> Challenge: Set all the material down again unchanged, without the pictures.
------------------------------------------------
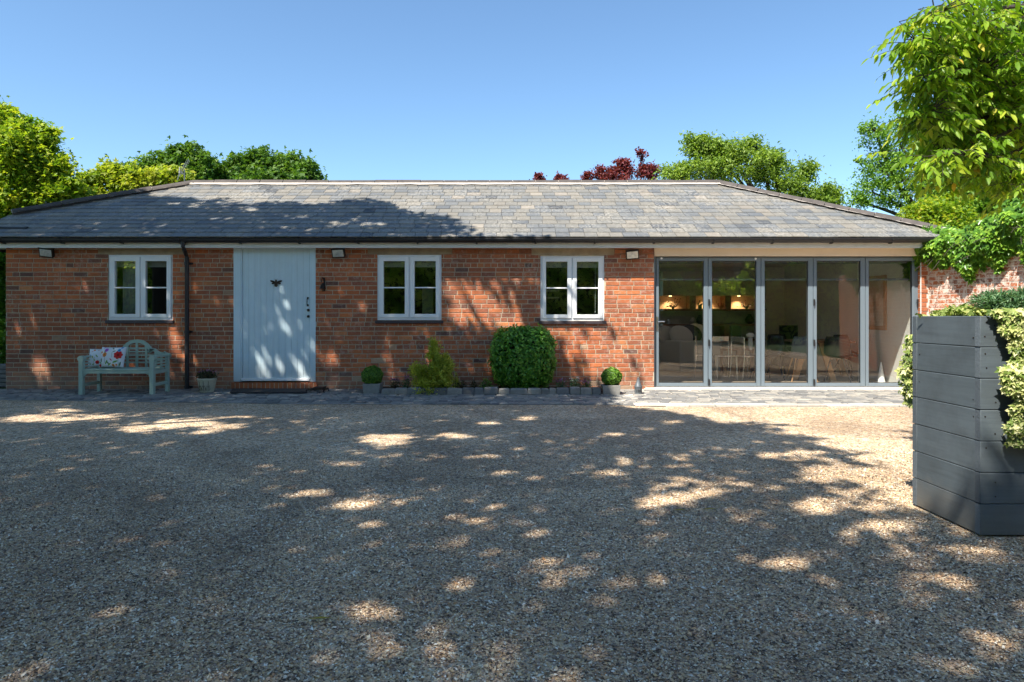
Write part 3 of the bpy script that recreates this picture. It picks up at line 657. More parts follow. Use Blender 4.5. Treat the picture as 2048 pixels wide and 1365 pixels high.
# ridge and hip tiles: short angular saddle tiles bedded in mortar
def ridge_line(a, b, name, L=.46, hgt=.07, wid=.13, drop=(.5, .5), moff=.0):
    a, b = Vector(a), Vector(b); D = b-a; n = round(D.length/L); d = D.normalized(); side = d.cross(Vector((0, 0, 1))).normalized(); upv = side.cross(d)
    mb = MB()
    for k in range(n):
        p0 = a+D*(k/n)+d*.006; p1 = a+D*((k+1)/n)-d*.006; w = random.uniform(-.006, .006)
        def ring(p, wd, h, dn):
            return [p+side*x*wd+upv*(z*h+w)-Vector((0, 0, 1))*dn*abs(x) for x, z in ((-1, -.35), (-.62, .55), (-.25, .95), (.25, .95), (.62, .55), (1, -.35))]
        A, B = ring(p0, wid, hgt, .03), ring(p1, wid, hgt, .03); A2, B2 = ring(p0, wid-.015, hgt-.02, .03), ring(p1, wid-.015, hgt-.02, .03)
        vs = A+B+A2+B2; fs = [(i, i+1, i+7, i+6) for i in range(5)]+[(i+12, i+18, i+19, i+13) for i in range(5)]+[(i, i+12, i+13, i+1) for i in range(5)]+[(i+6, i+7, i+19, i+18) for i in range(5)]+[(0, 6, 18, 12), (5, 17, 23, 11)]
        mb.add(vs, fs, 0, random.random())
        mb.tube([p1-d*.002+upv*.02, p1+d*.014+upv*.02], hgt*.5, 8, 1)
    o = mb.build(name, [M['ridge'], M['mortar_pale']], roof)
    mb = MB(); k = 60; vs = []                    # mortar bedding showing below the tiles
    for i in range(k+1):
        p = a+D*(i/k); j = random.uniform(.0, .03)
        for s in (-1, 1):
            vs += [p+side*s*(wid*.8)+Vector((0, 0, .0))-Vector((0, 0, .01)), p+side*s*(wid+.025+j)-Vector((0, 0, 1))*(wid+.025+j)*drop[0]+Vector((0, 0, .028))]
    fs = []
    for i in range(k): fs += [(i*4, i*4+1, i*4+5, i*4+4), (i*4+2, i*4+6, i*4+7, i*4+3)]
    mb.add(vs, fs); mb.build('mortar_bedding', M['mortar_pale'], roof)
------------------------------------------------
> Task output:
Write part 3 of the bpy script that recreates this picture. It picks up at line 657. More parts follow. Use Blender 4.5. Treat the picture as 2048 pixels wide and 1365 pixels high.
# ridge and hip tiles: short angular saddle tiles bedded in mortar
def ridge_line(a, b, name, L=.46, hgt=.07, wid=.13, drop=(.5, .5), moff=.0):
    a, b = Vector(a), Vector(b); D = b-a; n = round(D.length/L); d = D.normalized(); side = d.cross(Vector((0, 0, 1))).normalized(); upv = side.cross(d)
    mb = MB()
    for k in range(n):
        p0 = a+D*(k/n)+d*.006; p1 = a+D*((k+1)/n)-d*.006; w = random.uniform(-.006, .006)
        def ring(p, wd, h, dn):
            return [p+side*x*wd+upv*(z*h+w)-Vector((0, 0, 1))*dn*abs(x) for x, z in ((-1, -.35), (-.62, .55), (-.25, .95), (.25, .95), (.62, .55), (1, -.35))]
        A, B = ring(p0, wid, hgt, .03), ring(p1, wid, hgt, .03); A2, B2 = ring(p0, wid-.015, hgt-.02, .03), ring(p1, wid-.015, hgt-.02, .03)
        vs = A+B+A2+B2; fs = [(i, i+1, i+7, i+6) for i in range(5)]+[(i+12, i+18, i+19, i+13) for i in range(5)]+[(i, i+12, i+13, i+1) for i in range(5)]+[(i+6, i+7, i+19, i+18) for i in range(5)]+[(0, 6, 18, 12), (5, 17, 23, 11)]
        mb.add(vs, fs, 0, random.random())
        mb.tube([p1-d*.002+upv*.02, p1+d*.014+upv*.02], hgt*.5, 8, 1)
    o = mb.build(name, [M['ridge'], M['mortar_pale']], roof)
    mb = MB(); k = 60; vs = []                    # mortar bedding showing below the tiles
    for i in range(k+1):
        p = a+D*(i/k); j = random.uniform(.0, .03)
        for s in (-1, 1):
            vs += [p+side*s*(wid*.8)+Vector((0, 0, .0))-Vector((0, 0, .01)), p+side*s*(wid+.025+j)-Vector((0, 0, 1))*(wid+.025+j)*drop[0]+Vector((0, 0, .028))]
    fs = []
    for i in range(k): fs += [(i*4, i*4+1, i*4+5, i*4+4), (i*4+2, i*4+6, i*4+7, i*4+3)]
    mb.add(vs, fs); mb.build('mortar_bedding', M['mortar_pale'], roof)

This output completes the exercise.